Many longstanding DWs have followed this approach. If you hear that the DW is too complex, makes it difficult to create BI queries and processes queries slowly, then the BI/DW team may have based its design on the enterprise application. In their defense, they may not have even realized it.

This approach was not designed from the business user’s BI and performance management requirements but rather from the transactional processing requirements of the source systems. It doesn’t take into account many of the best practices and methods that can be used to provide a truly significant business ROI.

Enterprise application vendors generally fall into this design trap when they initially build their DW, BI or corporate performance management (CPM) solutions because it reflects their frame of reference, but it can be just as damaging to your BI and CPM solutions.

2. Engaging in DW schema wars. 

The team designing the DW may fall into the “religious” war between having everything in third normal form (3NF) or in a dimensional model. As with the first challenge, the basic concern is that the design needs to be created based on business needs rather than an esoteric data modeling concept. Most DW environments need data stored in both 3NF and dimensional models, not either/or. The impact shifts data integration logic to the BI application, thus increasing time and costs to develop the BI solution.

The flip side is that the DW team decides everything should be stored in a dimensional model and not in a normalized manner. Although this is great for BI reports and analysis – hence, perfect for a data mart – if your DW needs to support history, has changing dimensions and you need to implement data integrity and quality, then the normalized form is the best practice under these conditions.

This mixed environment is really a DW utilizing a normalized form to store data historically and manage change data capture (CDC) with a data mart in a dimensional model to enable BI reporting and analysis. Nowadays these two approaches can be implemented within the same database using different logical areas, such as a schema in an Oracle environment.

3. Snubbing summary tables.

I love it when someone tells me that they don’t need a data mart or summary tables, relying on their DW tables and the associated database technology to provide all the performance they need. They wonder why they need to store the data again when they bought the best database and a terrific hardware platform with a lot of memory and fast disk arrays.

The first thing I do is check out the BI reports and analysis. The data has to be summarized and aggregated to start most analysis. If it is not done in the DW/data mart, then the BI report code is going to do it, making it much more costly to develop and maintain.

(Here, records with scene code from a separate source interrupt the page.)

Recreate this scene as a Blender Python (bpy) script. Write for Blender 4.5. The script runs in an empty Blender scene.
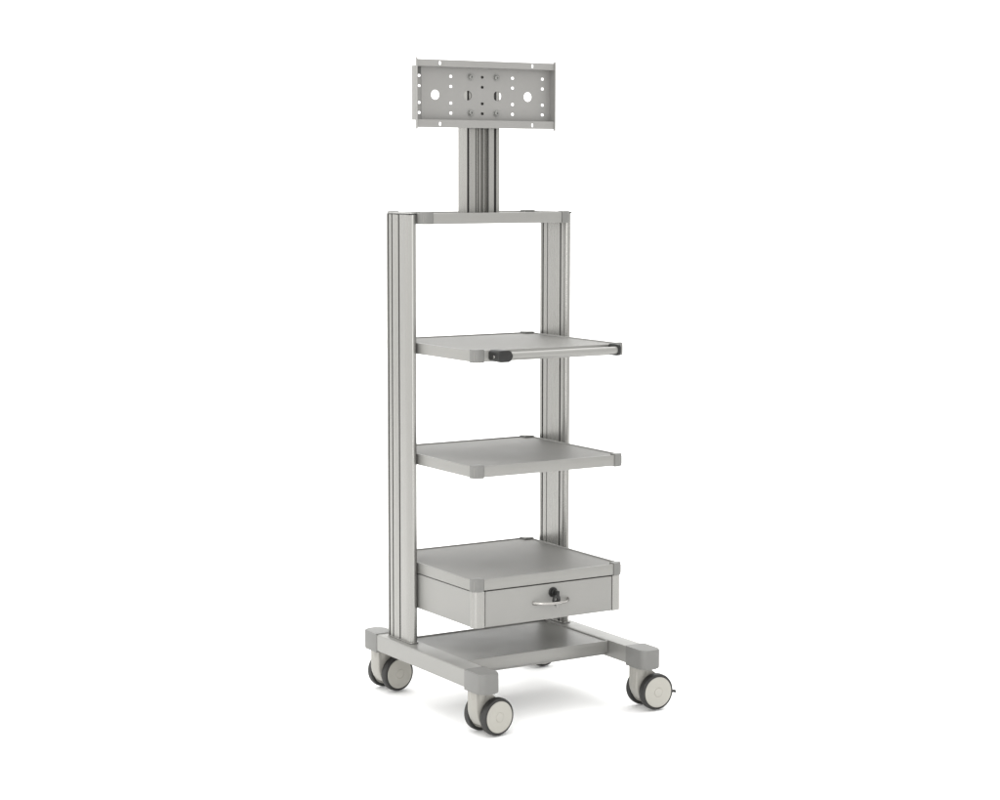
import bpy, bmesh, math
from mathutils import Vector, Matrix
S = bpy.context.scene
C = S.collection
R = math.radians

# ------------------------------------------------------------------ camera
cam_d = bpy.data.cameras.new('camera')
cam = bpy.data.objects.new('camera', cam_d); C.objects.link(cam)
cam_d.sensor_width = 36; cam_d.lens = 36 * 2.0407; cam_d.clip_end = 200
YAW, PITCH, ROLL = R(-31.802), R(-6.298), R(0.09)
fwd = Vector((-math.sin(YAW) * math.cos(PITCH), math.cos(YAW) * math.cos(PITCH), math.sin(PITCH)))
rgt = Vector((math.cos(YAW), math.sin(YAW), 0)); up = rgt.cross(fwd)
r2 = rgt * math.cos(ROLL) + up * math.sin(ROLL); u2 = up * math.cos(ROLL) - rgt * math.sin(ROLL)
m = Matrix((r2, u2, -fwd)).transposed().to_4x4()
m.translation = Vector((-2.7253, -4.1588, 1.344))
cam.matrix_world = m
S.camera = cam

# ------------------------------------------------------------------ light
S.view_settings.view_transform = 'Standard'; S.view_settings.look = 'None'
S.view_settings.gamma = 1; S.view_settings.exposure = 0.0
W = bpy.data.worlds.new('World'); S.world = W; W.use_nodes = True
wn = W.node_tree; bgn = wn.nodes['Background']; bgn.inputs[1].default_value = 2.25
wtc = wn.nodes.new('ShaderNodeTexCoord'); wdt = wn.nodes.new('ShaderNodeVectorMath'); wdt.operation = 'DOT_PRODUCT'
wdt.inputs[1].default_value = (0.85, -0.53, 0.0)                        # unseen world gradient, added to shade curved metal: brighter left, darker right
wrp = wn.nodes.new('ShaderNodeValToRGB'); wmr = wn.nodes.new('ShaderNodeMapRange')
wmr.inputs['From Min'].default_value = -1; wmr.inputs['From Max'].default_value = 1
wrp.color_ramp.elements[0].color = (.90, .90, .885, 1); wrp.color_ramp.elements[0].position = .15
wrp.color_ramp.elements[1].color = (.62, .62, .612, 1); wrp.color_ramp.elements[1].position = .85
wn.links.new(wtc.outputs['Generated'], wdt.inputs[0]); wn.links.new(wdt.outputs['Value'], wmr.inputs['Value'])
wn.links.new(wmr.outputs[0], wrp.inputs[0]); wn.links.new(wrp.outputs[0], bgn.inputs[0])

def area(name, loc, target, sx, sy, power, col=(1, 1, 1)):
    d = bpy.data.lights.new(name, 'AREA'); d.shape = 'RECTANGLE'; d.size = sx; d.size_y = sy
    d.energy = power; d.color = col
    o = bpy.data.objects.new(name, d); C.objects.link(o); o.location = loc
    o.rotation_euler = (Vector(target) - Vector(loc)).to_track_quat('-Z', 'Y').to_euler()
    return o
area('softbox_overhead', (0.3, 1.4, 5.2), (0.1, .3, 0), 7, 7, 270)
area('fill_strip', (-2.2, -2.3, 1.2), (0, .1, .7), .35, 2.6, 26)  # unseen strip light, added for vertical streaks on the metal
area('fill_backdrop', (2.0, 3.0, 6.0), (4.0, 6.5, 1.0), 8, 3, 120)  # unseen light, added to lift the backdrop to white

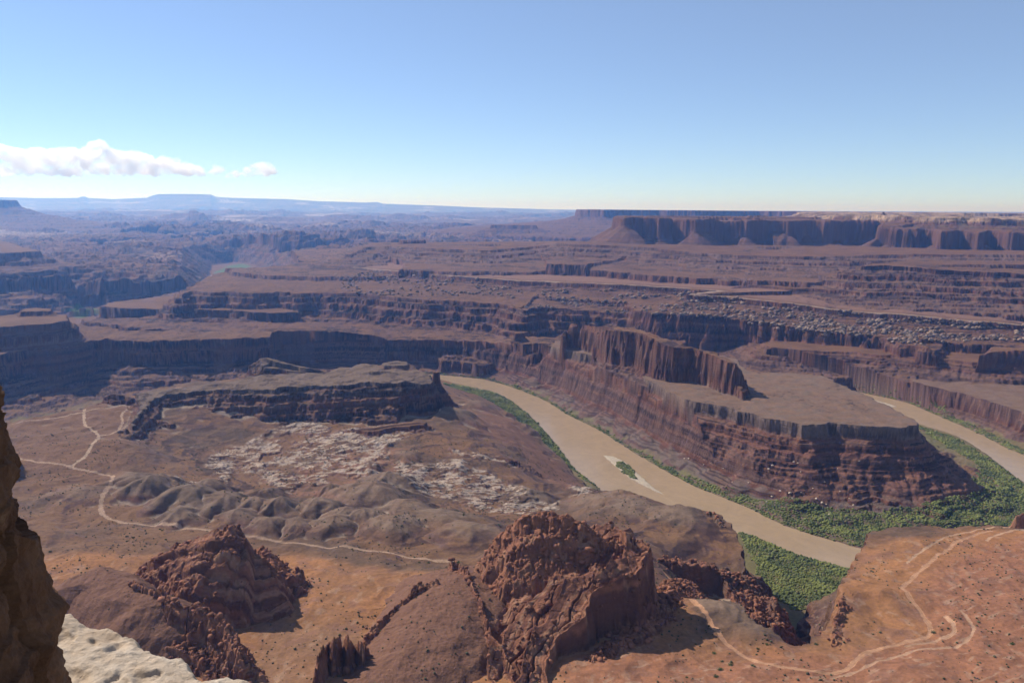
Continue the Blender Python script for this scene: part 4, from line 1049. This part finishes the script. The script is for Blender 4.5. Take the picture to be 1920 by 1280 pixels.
def leaf_material(name):
    m = bpy.data.materials.new(name); m.use_nodes = True
    n = m.node_tree; b = n.nodes['Principled BSDF']; b.inputs['Roughness'].default_value = .8; b.inputs['Specular IOR Level'].default_value = .15
    a = n.nodes.new('ShaderNodeAttribute'); a.attribute_name = 'Col'
    tc = n.nodes.new('ShaderNodeTexCoord'); q = n.nodes.new('ShaderNodeTexNoise'); q.inputs['Scale'].default_value = .8; q.inputs['Detail'].default_value = 5
    n.links.new(tc.outputs['Object'], q.inputs['Vector'])
    mr = n.nodes.new('ShaderNodeMapRange'); mr.inputs[1].default_value = .3; mr.inputs[2].default_value = .7; mr.inputs[3].default_value = .55; mr.inputs[4].default_value = 1.45
    n.links.new(q.outputs[0], mr.inputs[0])
    mx = n.nodes.new('ShaderNodeVectorMath'); mx.operation = 'SCALE'; n.links.new(a.outputs['Color'], mx.inputs[0]); n.links.new(mr.outputs[0], mx.inputs['Scale'])
    n.links.new(mx.outputs[0], b.inputs['Base Color'])
    bp = n.nodes.new('ShaderNodeBump'); bp.inputs['Strength'].default_value = 1; bp.inputs['Distance'].default_value = .8
    n.links.new(q.outputs[0], bp.inputs['Height']); n.links.new(bp.outputs[0], b.inputs['Normal'])
    return m
ML = leaf_material('green_leaves')

# ---- green thickets on the river banks
def strip(Pc, w0, side):
    """band alongside a bank line"""
    Pc = np.array(Pc); t = np.gradient(Pc, axis=0); t /= np.linalg.norm(t, axis=1)[:, None]
    nrm = np.stack([-t[:, 1], t[:, 0]], -1) * side
    return [tuple(p) for p in np.r_[Pc - nrm * 1, (Pc + nrm * w0)[::-1]]]
BR_W = np.array(RIV_R)
GREEN = [
 ('riverside_thicket', conv([(832,719),(900,731),(950,748),(990,777),(1020,807),(1050,843),(1075,877),(1128,918),(1108,908),(1070,880),(1040,852),(1012,828),(985,806),(945,776),(900,751),(850,737),(833,730)], 1), 4.0, 'dense green thicket along the near bank above the sand bar'),
 ('riverside_thicket', conv([(1215,858),(1290,897),(1350,921),(1410,941),(1460,955),(1540,967),(1640,975),(1700,972),(1750,965),(1800,970),(1900,985),(1700,1010),(1640,1030),(1612,1027),(1520,1001),(1460,980),(1400,952),(1350,932),(1290,907),(1205,857)], 1), 4.2, 'broad green thicket curving round the foot of the layered red mesa'),
 ('riverside_thicket', conv([(1722,801),(1790,822),(1850,857),(1920,910),(2060,962),(2080,1020),(1900,992),(1740,982),(1760,962),(1805,935),(1838,905),(1828,872),(1780,842),(1738,818)], 1), 4.4, 'wide green flat of bushes inside the river bend at the right'),
 ('riverside_thicket', conv([(1384,994),(1450,1022),(1500,1042),(1580,1063),(1640,1085),(1620,1125),(1545,1142),(1490,1146),(1440,1118),(1405,1045)], 1), 3.6, 'dense green thicket in the hollow behind the orange plateau'),
 ('riverside_thicket', strip(RIV_L2, 24, -1), 4.5, 'thin green strip along the foot of the far river wall at the right'),
 ('riverside_thicket', strip(RIV_R[12:46], 11, 1), 4.2, 'thin broken green strip along the far bank below the tall red fin'),
 ('island_bushes', conv([(1152,866),(1165,866),(1178,872),(1190,886),(1194,897),(1182,896),(1168,884),(1156,873)], 1), 3.0, 'green bushes growing on the sand bar in the river'),
]
for nm, P, sp_, lab in GREEN:
    x, y, d = sample_poly(P, sp_ * .52)
    pn = fbm(x, y, 60, 3, off=130)
    keep = (d < 0) & (R_.rand(len(x)) < np.clip(1.1 + 1.5 * pn + np.clip(-d / 12, 0, .6), .15, 1))
    z = ground_z(x, y)
    keep &= (z < 32)
    if nm != 'island_bushes': keep &= z > .15
    x, y, z = x[keep], y[keep], z[keep]
    n_ = len(x)
    big = 1 + .5 * fbm(x, y, 35, 3, off=133)
    rad_ = (.75 + 1.9 * R_.rand(n_) ** 3) * big; hg = rad_ * (.4 + .6 * R_.rand(n_))
    t = np.clip(.5 + 1.2 * fbm(x, y, 45, 3, off=136) + .35 * (R_.rand(n_) - .5), 0, 1)[:, None]
    cc = np.array([.080, .098, .034]) * (1 - t) + np.array([.175, .190, .055]) * t
    u = (R_.rand(n_) < .06)[:, None]; cc = np.where(u, np.array([.14, .13, .06]), cc)
    tag(scatter_mesh(nm, np.c_[x, y, z], rad_, hg, I2, F2, ML, cc), lab, kind='stuff')
print("thickets", time.time() - T0)

# ---- scrub dotted over the near land
def px_scatter(n, x0, x1, y0, y1):
    return x0 + (x1 - x0) * R_.rand(n), y0 + (y1 - y0) * R_.rand(n)
def land_scatter(n, r0, r1, a0, a1):
    a = a0 + (a1 - a0) * R_.rand(n); r = np.sqrt(r0 ** 2 + (r1 ** 2 - r0 ** 2) * R_.rand(n))
    return np.sin(a) * r, np.cos(a) * r
x, y = land_scatter(46000, 480, 1750, -half, half)
fi, ri, sl_ = ground_id(x, y)
z = ground_z(x, y)
dn = fbm(x, y, 110, 3, off=140) + .5 * fbm(x, y, 24, 2, off=141)
okf = np.isin(fi, [kA, fk['brown_mound'], fk['dark_cone'], fk['grey_mesa'], fk['gooseneck_mesa']])
keep = okf & (ri == 0) & (sl_ < .8) & (z > 6) & (R_.rand(len(x)) < np.clip(.28 + .9 * dn, .03, .9))
x, y, z = x[keep], y[keep], z[keep]; n_ = len(x)
rad_ = .45 + .75 * R_.rand(n_) ** 3 * (1 + .6 * R_.rand(n_)); 
cc = np.array([.055, .055, .032]) + R_.rand(n_, 1) * np.array([.05, .05, .02])
tag(scatter_mesh('desert_scrub', np.c_[x, y, z], rad_, rad_ * .8, I1, F1, ML, cc), 'tiny dark scrub bushes dotted over the near slopes', kind='stuff')
print("scrub", n_, time.time() - T0)

# ---- single shrubs that can be picked out
def shrub_mesh(seed, leaves=170):
    g = np.random.RandomState(seed)
    co, fc, cl = [], [], []
    for i in range(leaves):
        p = g.randn(3) * np.array([.42, .42, .30]); p[2] = abs(p[2]) + .12
        L = np.linalg.norm(p); p = p / max(L, 1) 
        d1 = g.randn(3); d1 /= np.linalg.norm(d1); d2 = np.cross(d1, g.randn(3)); d2 /= np.linalg.norm(d2)
        s1, s2 = .10 + .10 * g.rand(), .06 + .06 * g.rand()
        b = len(co)
        co += [p - d1 * s1, p + d2 * s2, p + d1 * s1, p - d2 * s2]; fc.append([b, b + 1, b + 2, b + 3])
        c = np.array([.05, .075, .028]) + g.rand() * np.array([.05, .06, .02]); cl += [c] * 4
    return np.array(co), np.array(fc), np.array(cl)
def stem_mesh(seed):
    g = np.random.RandomState(seed + 50); co, fc = [], []
    for i in range(6):
        a = g.rand() * 6.28; e = np.array([math.cos(a) * .45, math.sin(a) * .45, .55 + .2 * g.rand()])
        b = len(co)
        for q, rr_ in ((np.array([0, 0, -.1]), .05), (e * .5 + np.array([0, 0, .05]), .035), (e, .015)):
            for k in range(4):
                t = k * 1.5708; co.append(q + np.array([math.cos(t), math.sin(t), 0]) * rr_)
        for l in (0, 4):
            for k in range(4): fc.append([b + l + k, b + l + (k + 1) % 4, b + l + 4 + (k + 1) % 4, b + l + 4 + k])
    return np.array(co), np.array(fc)
MB = plain('bark', (.13, .09, .06))
protos = []
for sd_ in range(3):
    co, fc, cl = shrub_mesh(sd_); o = mesh_from('foliage', co, fc, ML, colr=cl)
    co, fc = stem_mesh(sd_); s_ = mesh_from('stem', co, fc, MB)
    protos.append((o.data, s_.data)); bpy.data.objects.remove(o); bpy.data.objects.remove(s_)
SHR = [(1339,1225,4.0,'dark green shrub left of the lower dirt road bend'), (1354,1240,3.2,'small shrub just right of the leftmost shrub by the lower road'), (1370,1247,5.0,'round dark shrub, largest of those below the road junction'), (1350,1256,5.5,'spreading shrub below the round dark one near the bottom edge'),
       (1342,1268,4.5,'shrub closest to the bottom edge left of the lower road'), (1411,1248,4.2,'lone shrub touching the lower dirt road bend'), (1421,1217,3.2,'small shrub above the lower dirt road bend'), (1438,1209,3.6,'shrub at the brink above the grassy gully'),
       (860,1056,4.6,'green shrub at the right end of the upper dirt road, by the rubble dome'), (803,1055,3.6,'shrub beside the upper road, left of the greenest one'), (786,1054,3.2,'small shrub beside the upper road, left of the pair'), (753,1050,2.6,'faint shrub at the bend of the upper road'),
       (1750,1186,5.0,'bright green shrub inside the sharp road bend at the right'), (1898,1208,5.0,'green shrub near the right edge on the red slickrock'), (1530,1208,4.0,'shrub at the foot of the grassy gully'), (1288,1270,3.0,'low shrub on the bottom edge right of the black shadow'),
       (94,1034,4.0,'dark shrub on the orange ground beside the foreground pillar'), (372,876,4.5,'dark shrub in the washes left of the white rocks'), (527,900,4.5,'dark shrub among the white rocks of the basin'), (462,934,4.5,'dark shrub below the white rocks of the basin'), (935,984,4.5,'dark shrub at the lower edge of the white rocks'), (648,918,4.0,'dark shrub above the grey-brown domes')]
for q, (px, py, sz, lab) in enumerate(SHR):
    h = hit(px, py)
    if h is None: continue
    e = bpy.data.objects.new('desert_shrub', None); C.objects.link(e); e.location = (h[0], h[1], h[2] - .15)
    e.scale = (sz * .62, sz * .62, sz * .5); e.rotation_euler = (0, 0, q * 1.3)
    tag(e, lab, 'shrub', 'shrubs standing alone on the desert ground')
    for nm, md in zip(('foliage', 'stem'), protos[q % 3]):
        o = bpy.data.objects.new(nm, md); C.objects.link(o); o.parent = e

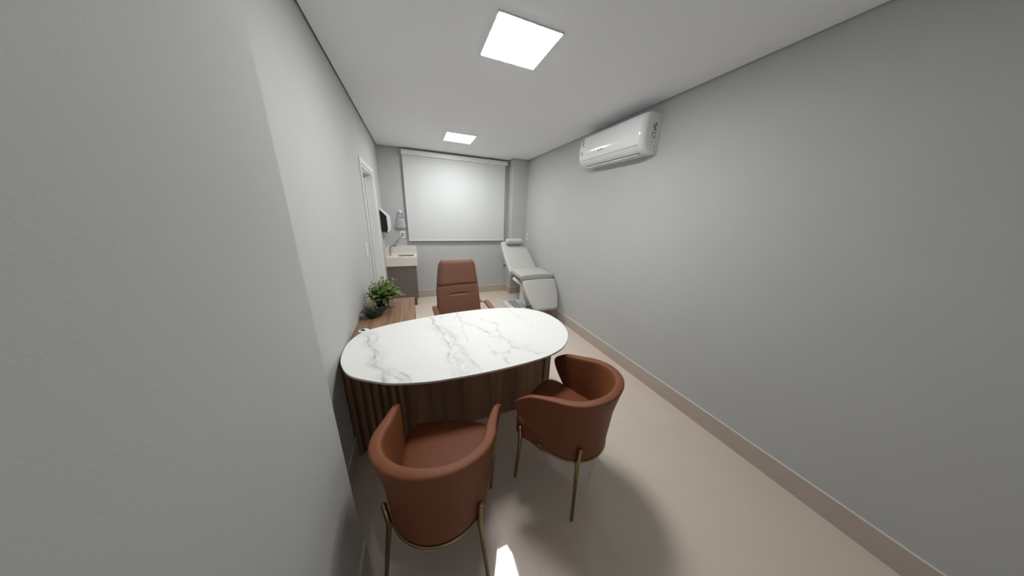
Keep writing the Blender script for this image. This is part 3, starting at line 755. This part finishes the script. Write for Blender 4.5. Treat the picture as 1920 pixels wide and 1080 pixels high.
# local frame: faces -y; backrest toward +y
def back_pt(u, v, front):
    """u -1..1 across, v 0..1 up"""
    hw = 0.232 - 0.018 * v - 0.03 * max(0, v - 0.55) / 0.45
    if v > 0.9: hw -= 0.03 * ((v - 0.9) / 0.1) ** 2
    if v < 0.08: hw -= 0.03 * ((0.08 - v) / 0.08) ** 2
    z = 0.47 + 0.675 * v; yc = 0.01 + 0.13 * v + 0.03 * math.sin(PI * v)
    th = 0.085
    if v > 0.93: th *= math.sqrt(max(0.02, 1 - ((v - 0.93) / 0.07) ** 2))
    if v < 0.05: th *= math.sqrt(max(0.02, 1 - ((0.05 - v) / 0.05) ** 2))
    e = (1 - abs(u) ** 5) ** 0.4 if abs(u) < 1 else 0
    y = yc - u * u * 0.03
    if front:
        d = th / 2 * e
        if v < 0.62:
            d -= 0.004 * math.exp(-((v - 0.61) / 0.012) ** 2)
            d -= 0.010 * math.exp(-((v - 0.47) / 0.012) ** 2) * (1 if abs(u) < 0.38 else math.exp(-((abs(u) - 0.38) / 0.08) ** 2))
        else: d += 0.008 * min(1, (v - 0.62) / 0.03) * e
        return (u * hw, y - d, z)
    return (u * hw, y + th / 2 * e, z)
bm = bmesh.new(); rows = []; NU = 40
vs = sorted(set([0, 0.004, 0.012, 0.025, 0.04] + [0.05 + 0.88 * k / 90 for k in range(91)] + [0.94, 0.955, 0.97, 0.982, 0.992, 0.998, 1.0]))
for v in vs:
    us = [-math.cos(PI * k / NU) for k in range(NU + 1)]
    rows.append([back_pt(u, v, True) for u in us] + [back_pt(u, v, False) for u in reversed(us[1:-1])])
V = grid(bm, rows, closed_v=True); bm.faces.new(V[0]); bm.faces.new(V[-1]); bmesh.ops.recalc_face_normals(bm, faces=bm.faces)
b_ = link('backrest', bm, m_leath2, t, smooth=True)
def on_front(u, v, o=0.0005):
    p = back_pt(u, v, True); return (p[0], p[1] - o, p[2])
bm = bmesh.new()
tube(bm, [on_front(-0.97 + 1.94 * k / 30, 0.612) for k in range(31)], 0.0022, 6)
for u in (-0.9, -0.8, 0.86): tube(bm, [on_front(u, 0.63 + 0.34 * k / 16) for k in range(17)], 0.0016, 6)
tube(bm, [on_front(-0.35 + 0.7 * k / 12, 0.47, -0.001) for k in range(13)], 0.002, 6)
link('stitching', bm, m_seam, b_)
bm = bmesh.new()
secs = []
for k, (y, s) in enumerate(((-0.46, 0.86), (-0.45, 0.93), (-0.42, 0.98), (-0.3, 1), (-0.1, 1), (0.0, 0.98), (0.03, 0.93))): secs.append((-0.25 * s, 0.25 * s, y, 0.46, 0, 1, 0.09 * s))
slab3(bm, secs); link('seat', bm, m_leath2, t, smooth=True)
for sx in (-1, 1):
    bm = bmesh.new(); X = 0.265 * sx
    def barm(p, q, w, h):
        p, q = Vector(p), Vector(q); dd = (q - p).normalized(); s = Vector((1, 0, 0)); u = s.cross(dd)
        vs_ = [bm.verts.new(c + s * a * w / 2 + u * b * h / 2) for c in (p, q) for a, b in ((-1, -1), (1, -1), (1, 1), (-1, 1))]
        for f in ((0, 1, 2, 3), (7, 6, 5, 4), (0, 4, 5, 1), (1, 5, 6, 2), (2, 6, 7, 3), (3, 7, 4, 0)): bm.faces.new([vs_[i] for i in f])
    barm((X - 0.01 * sx, 0.045, 0.70), (X - 0.01 * sx, -0.02, 0.695), 0.045, 0.012); barm((X, -0.02, 0.695), (X, -0.36, 0.665), 0.03, 0.012)
    barm((X, -0.355, 0.67), (X, -0.31, 0.40), 0.03, 0.012); barm((X, -0.315, 0.405), (X, -0.02, 0.405), 0.03, 0.012); barm((X - 0.02 * sx, 0.045, 0.70), (X - 0.035 * sx, 0.06, 0.66), 0.05, 0.012)
    barm((X, -0.2, 0.405), (X - 0.12 * sx, -0.2, 0.405), 0.03, 0.012) if False else None
    bmesh.ops.recalc_face_normals(bm, faces=bm.faces)
    ar = link('armrest', bm, m_bronze, t)
    bm = bmesh.new(); rows = []
    for k in range(13):
        s = k / 12; w_ = 0.026 * (1 if 0.08 < s < 0.92 else 0.85); row = []
        cx_, cy_, cz_ = X, -0.05 - 0.30 * s, 0.712 - 0.03 * s - 0.01 * s * s
        for q in range(12):
            a = 2 * PI * q / 12; row.append((cx_ + w_ * math.copysign(abs(math.cos(a)) ** 0.6, math.cos(a)), cy_, cz_ + 0.011 * math.copysign(abs(math.sin(a)) ** 0.6, math.sin(a))))
        rows.append(row)
    V = grid(bm, rows, closed_v=True); bm.faces.new(V[0]); bm.faces.new(V[-1]); bmesh.ops.recalc_face_normals(bm, faces=bm.faces)
    link('arm_pad', bm, m_leath2, ar)
bm = bmesh.new(); tube(bm, [(-0.27, -0.17, 0.40), (0.27, -0.17, 0.40)], 0.012); lathe(bm, [(0, 0.10), (0.03, 0.10), (0.03, 0.25), (0.02, 0.25), (0.02, 0.41), (0, 0.41)], 20, (0, -0.2, 0)); link('gas_column', bm, m_chrome, t)
for k in range(5):
    a = 2 * PI * k / 5 + 0.3; bm = bmesh.new(); d_ = Vector((math.cos(a), math.sin(a), 0))
    tube(bm, [Vector((0, -0.2, 0.12)) + d_ * 0.02, Vector((0, -0.2, 0.085)) + d_ * 0.28], [0.022, 0.013], 10)
    l = link('base_arm', bm, m_chrome, t)
    bm = bmesh.new(); c = Vector((0, -0.2, 0.028)) + d_ * 0.28; s = Vector((-d_.y, d_.x, 0))
    tube(bm, [c - s * 0.02, c + s * 0.02], 0.028, 18); tube(bm, [c, c + Vector((0, 0, 0.055))], 0.007, 8); link('caster', bm, m_black, l)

In addition, you’ll also see some of these reports creating temporary summary tables to improve performance. Instead of doing it once for everyone in a data mart, each BI report does it over again. Not only is this time-consuming, but also, every time someone different does it, the more likely it is that the numbers are going to differ.

Even if there are no summary tables, there may be BI cubes or, even worse, data shadow systems built by the business users to make up for this shortcoming in the data architecture.

A little patience goes a long way when a business is designing its data architecture. In future columns I’ll discuss some of the pitfalls in data integration, BI, project management, production and ongoing support.